The energy of love is a central motivator in many different situations. Love touches everyone. It makes artists out of people and offers hope.

When love wanes, we take on illusions to try and keep love alive. Emerson encourages instead the integration of experience with truth and intellect.

Emerson also discusses obsession. Problems can result when everything in one's life is related to the significant other. Paul related his relationship to Bev. At the beginning of their relationship, Paul focused on the Christology of Bev, instead of the human form. Christ he would always have a relationship with. We also discussed the danger of fusion; falling in love can ruin your life and everyone around you.
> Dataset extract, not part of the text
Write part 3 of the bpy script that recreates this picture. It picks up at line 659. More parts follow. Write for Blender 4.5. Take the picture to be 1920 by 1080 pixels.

At the same time Paul suggested that without infatuation you cannot have relationship; it is necessary to initiate the relationship. We can accept a certain amount of fusion and not be overly worried about it's presence in our lives.

It seems that love is the foundation of Emerson's philosophy. When Ellen died, love for her gave Emerson courage.

Emerson moves the reader to see love in a broader landscape, to see love and nature merge. We are loved by nature and to play in love or nature we transcend. In love we enter the realm of beauty.

In reading of the importance of transcendence in conjunction with love, we realize that without a metaphysic, we are ruined. The energy of love is a waste without the metaphysic as the experience of love becomes particularized and love in only focused in the individual. Rather than 'this is thou, this is not thou', only 'this is thou' exists. It is Platonic thought which emphasizes a view which seeks what lies beyond the person. The material is never enough. We spend most of our lives living in the shadows, seeking what doesn't matter.

In writing of how banality squelches passion, Emerson seems to be in deep sorrow for his ideal. Emerson says that body and form take us away from love but maybe the form is what endears us to each other. In relationship people can point out the flaws and blemishes. But in talking about curing the other, Emerson may be off. For example, Hawthorne writes "The Beauty Mark" in which the doctor tries to get rid of a mark on the cheek of a beautiful woman. In becoming obsessed with her beauty and the mark, the doctor kills her. There is a danger in focusing on the particular and the ideal.

The key in the essay is the shift from loving the one to loving the world. Can this happen with love for anything? Bev thinks so. Emerson's goal was ultimate union and transcendence.

The evening ended with experienced souls talking about the lost loves and Paul McCartney's "Somedays".

"Inside each one of us is love And we know how it feels."